Thread: Group ismorphism (Z2xZ4)

Hi,

Can you show that (Z2xZ4,+)/N isomorphic to (Z4,+)?
(N=<(1,2)>)

My solution is: N={(0,0),(1,2)} and f((a,b))->x (mod4) (a(mod2),b(mod4))

But f(0,0)=f(2,4)=f(1,2)+f(1,2) so f(1,2)=2(mod4). Hence N is not kerf so i cannot use first ismorphism theorem. Am I wrong?

it suffices to find a homomorphism from Z₂xZ₄ onto Z₄ whose kernel is N (do you understand why? this is "the hard part").

let's look at the cosets of Z₂xZ₄/N:

we have N = {(0,0),(1,2)}, the identity

we have (0,1) + N = {(0,1),(1,3)} (this is also (1,3) + N)

we have (0,2) + N = {(0,2), (1,0)} (which is (1,0) + N, as well)

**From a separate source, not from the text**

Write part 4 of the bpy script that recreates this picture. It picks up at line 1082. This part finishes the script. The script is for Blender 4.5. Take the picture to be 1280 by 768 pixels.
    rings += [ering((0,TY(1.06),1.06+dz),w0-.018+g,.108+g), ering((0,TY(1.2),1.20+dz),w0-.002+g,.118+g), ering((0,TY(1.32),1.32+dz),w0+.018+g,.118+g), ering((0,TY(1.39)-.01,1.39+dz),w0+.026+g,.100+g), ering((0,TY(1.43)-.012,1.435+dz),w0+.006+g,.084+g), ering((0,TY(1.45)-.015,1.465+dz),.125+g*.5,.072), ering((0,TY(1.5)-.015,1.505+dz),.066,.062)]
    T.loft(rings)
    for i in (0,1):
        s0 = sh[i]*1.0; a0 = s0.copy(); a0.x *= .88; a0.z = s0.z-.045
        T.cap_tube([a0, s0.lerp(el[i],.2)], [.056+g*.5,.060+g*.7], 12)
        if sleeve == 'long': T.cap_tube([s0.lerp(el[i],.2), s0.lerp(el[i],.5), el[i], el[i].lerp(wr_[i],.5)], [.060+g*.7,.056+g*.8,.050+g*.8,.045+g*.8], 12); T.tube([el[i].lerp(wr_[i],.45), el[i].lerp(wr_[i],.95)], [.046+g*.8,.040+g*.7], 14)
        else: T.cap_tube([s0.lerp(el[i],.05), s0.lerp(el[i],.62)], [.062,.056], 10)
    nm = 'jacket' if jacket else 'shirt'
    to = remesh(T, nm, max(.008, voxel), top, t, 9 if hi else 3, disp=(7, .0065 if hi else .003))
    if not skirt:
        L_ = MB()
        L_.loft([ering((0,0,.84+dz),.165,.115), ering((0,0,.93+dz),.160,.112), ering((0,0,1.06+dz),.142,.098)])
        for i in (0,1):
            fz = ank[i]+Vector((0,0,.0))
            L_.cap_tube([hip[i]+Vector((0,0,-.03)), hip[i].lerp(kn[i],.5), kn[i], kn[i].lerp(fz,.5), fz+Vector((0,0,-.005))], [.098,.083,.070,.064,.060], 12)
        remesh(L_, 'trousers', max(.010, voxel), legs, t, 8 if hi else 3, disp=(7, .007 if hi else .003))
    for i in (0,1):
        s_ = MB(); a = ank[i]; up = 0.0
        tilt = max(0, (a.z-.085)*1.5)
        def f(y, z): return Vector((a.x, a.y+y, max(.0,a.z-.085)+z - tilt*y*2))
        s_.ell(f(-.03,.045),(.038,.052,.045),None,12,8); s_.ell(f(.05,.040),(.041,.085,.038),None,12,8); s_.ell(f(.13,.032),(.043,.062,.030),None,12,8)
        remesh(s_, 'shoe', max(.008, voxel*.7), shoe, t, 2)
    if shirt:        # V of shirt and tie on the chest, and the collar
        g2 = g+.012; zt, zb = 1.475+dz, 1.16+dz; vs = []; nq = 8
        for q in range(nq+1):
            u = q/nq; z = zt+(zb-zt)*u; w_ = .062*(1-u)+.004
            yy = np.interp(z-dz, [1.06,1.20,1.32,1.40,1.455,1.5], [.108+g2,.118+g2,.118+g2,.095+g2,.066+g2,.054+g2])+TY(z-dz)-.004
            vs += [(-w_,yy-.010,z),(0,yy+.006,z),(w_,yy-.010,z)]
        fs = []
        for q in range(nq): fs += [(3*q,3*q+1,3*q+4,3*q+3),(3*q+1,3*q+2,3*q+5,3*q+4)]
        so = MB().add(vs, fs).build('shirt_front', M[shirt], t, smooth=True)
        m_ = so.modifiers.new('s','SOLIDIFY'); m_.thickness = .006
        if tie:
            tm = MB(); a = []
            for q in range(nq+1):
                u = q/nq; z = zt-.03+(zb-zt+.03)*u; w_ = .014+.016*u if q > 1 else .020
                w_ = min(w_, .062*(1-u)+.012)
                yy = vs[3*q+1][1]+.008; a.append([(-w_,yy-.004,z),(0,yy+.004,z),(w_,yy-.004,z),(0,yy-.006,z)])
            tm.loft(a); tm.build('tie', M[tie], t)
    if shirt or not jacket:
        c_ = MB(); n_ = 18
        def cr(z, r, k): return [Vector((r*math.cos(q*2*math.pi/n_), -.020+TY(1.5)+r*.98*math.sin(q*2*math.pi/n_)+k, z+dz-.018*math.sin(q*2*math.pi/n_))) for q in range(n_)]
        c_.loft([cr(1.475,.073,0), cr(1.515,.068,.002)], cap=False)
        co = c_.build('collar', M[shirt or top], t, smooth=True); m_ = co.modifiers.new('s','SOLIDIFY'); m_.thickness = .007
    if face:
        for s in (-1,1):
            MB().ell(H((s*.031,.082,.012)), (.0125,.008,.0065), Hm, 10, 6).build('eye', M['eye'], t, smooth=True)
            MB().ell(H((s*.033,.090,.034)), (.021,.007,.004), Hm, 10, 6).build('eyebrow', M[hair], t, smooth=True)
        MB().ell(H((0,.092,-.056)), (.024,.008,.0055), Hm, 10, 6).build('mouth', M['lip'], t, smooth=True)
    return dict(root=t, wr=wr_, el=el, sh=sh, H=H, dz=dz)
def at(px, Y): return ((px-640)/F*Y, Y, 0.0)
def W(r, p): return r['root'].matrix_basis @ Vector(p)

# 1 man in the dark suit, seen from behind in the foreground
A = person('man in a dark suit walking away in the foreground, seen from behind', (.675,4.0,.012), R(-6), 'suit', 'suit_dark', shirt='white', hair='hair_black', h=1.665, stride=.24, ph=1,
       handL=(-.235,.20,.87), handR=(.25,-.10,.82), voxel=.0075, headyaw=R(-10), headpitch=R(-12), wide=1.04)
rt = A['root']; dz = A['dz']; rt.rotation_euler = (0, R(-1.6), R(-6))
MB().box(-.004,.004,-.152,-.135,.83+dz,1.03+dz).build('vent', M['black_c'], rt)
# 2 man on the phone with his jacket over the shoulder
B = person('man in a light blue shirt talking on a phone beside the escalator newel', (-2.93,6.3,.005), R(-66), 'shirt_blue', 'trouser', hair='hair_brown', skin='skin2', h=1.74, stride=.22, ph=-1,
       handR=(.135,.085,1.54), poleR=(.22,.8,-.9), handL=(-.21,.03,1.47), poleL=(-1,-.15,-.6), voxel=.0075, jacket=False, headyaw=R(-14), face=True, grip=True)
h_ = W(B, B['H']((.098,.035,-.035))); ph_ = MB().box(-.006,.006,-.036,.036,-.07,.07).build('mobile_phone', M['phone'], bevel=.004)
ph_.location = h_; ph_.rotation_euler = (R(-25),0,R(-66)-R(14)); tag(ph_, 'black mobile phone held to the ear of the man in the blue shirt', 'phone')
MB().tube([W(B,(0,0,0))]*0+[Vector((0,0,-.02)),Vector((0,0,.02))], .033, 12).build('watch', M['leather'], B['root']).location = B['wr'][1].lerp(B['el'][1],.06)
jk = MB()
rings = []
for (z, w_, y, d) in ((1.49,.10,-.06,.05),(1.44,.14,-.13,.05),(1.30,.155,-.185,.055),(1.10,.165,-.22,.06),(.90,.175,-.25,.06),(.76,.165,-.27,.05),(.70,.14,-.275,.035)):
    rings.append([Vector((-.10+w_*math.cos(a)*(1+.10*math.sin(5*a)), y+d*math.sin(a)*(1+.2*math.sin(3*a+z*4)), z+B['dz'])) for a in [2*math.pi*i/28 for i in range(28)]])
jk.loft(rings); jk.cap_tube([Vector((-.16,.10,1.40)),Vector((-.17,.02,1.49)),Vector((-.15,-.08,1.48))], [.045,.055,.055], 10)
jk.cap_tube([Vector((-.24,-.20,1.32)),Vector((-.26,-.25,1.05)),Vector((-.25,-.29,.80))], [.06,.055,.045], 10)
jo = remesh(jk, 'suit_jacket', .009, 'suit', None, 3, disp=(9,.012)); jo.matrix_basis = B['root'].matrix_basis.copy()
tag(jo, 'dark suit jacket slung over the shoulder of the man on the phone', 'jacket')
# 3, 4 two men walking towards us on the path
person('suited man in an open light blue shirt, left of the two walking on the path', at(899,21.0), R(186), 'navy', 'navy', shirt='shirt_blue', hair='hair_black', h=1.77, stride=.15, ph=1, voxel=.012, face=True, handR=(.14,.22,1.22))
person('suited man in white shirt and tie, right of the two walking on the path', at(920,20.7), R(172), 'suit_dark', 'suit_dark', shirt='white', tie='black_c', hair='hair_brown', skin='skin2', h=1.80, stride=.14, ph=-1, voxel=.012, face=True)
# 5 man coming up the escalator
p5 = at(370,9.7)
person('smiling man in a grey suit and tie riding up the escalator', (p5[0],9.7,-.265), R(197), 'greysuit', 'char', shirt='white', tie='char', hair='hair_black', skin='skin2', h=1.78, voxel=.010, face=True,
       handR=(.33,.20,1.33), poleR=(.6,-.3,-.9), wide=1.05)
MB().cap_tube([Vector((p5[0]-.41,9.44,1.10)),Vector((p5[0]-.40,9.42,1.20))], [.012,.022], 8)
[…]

we have (0,3) + N = {(0,3), (1,1)} (which is (1,1) + N).

so if we map (0,k) + N ---> k, it appears we will have an isomorphism.

so it looks like we want a mapping that sends (0,k) ---> k and (1,k) ---> k+2 (mod 4) (there are other possible homomorphisms).

can we combine these two into a single condition?

how about sending (k,m) ---> m + 2k (mod 4)?

now verify that f(k,m) = m + 2k (mod 4) is indeed an onto homomorphism, and that ker(f) = N.

Originally Posted by Deveno

it suffices to find a homomorphism from Z₂xZ₄ onto Z₄ whose kernel is N (do you understand why? this is "the hard part").

let's look at the cosets of Z₂xZ₄/N:

we have N = {(0,0),(1,2)}, the identity

we have (0,1) + N = {(0,1),(1,3)} (this is also (1,3) + N)

we have (0,2) + N = {(0,2), (1,0)} (which is (1,0) + N, as well)

we have (0,3) + N = {(0,3), (1,1)} (which is (1,1) + N).

so if we map (0,k) + N ---> k, it appears we will have an isomorphism.

so it looks like we want a mapping that sends (0,k) ---> k and (1,k) ---> k+2 (mod 4) (there are other possible homomorphisms).

can we combine these two into a single condition?

how about sending (k,m) ---> m + 2k (mod 4)?

now verify that f(k,m) = m + 2k (mod 4) is indeed an onto homomorphism, and that ker(f) = N.

Is my solution wrong?

you don't exactly say what your solution IS.

you write f((a,b)) = x (mod 4) <---what is x????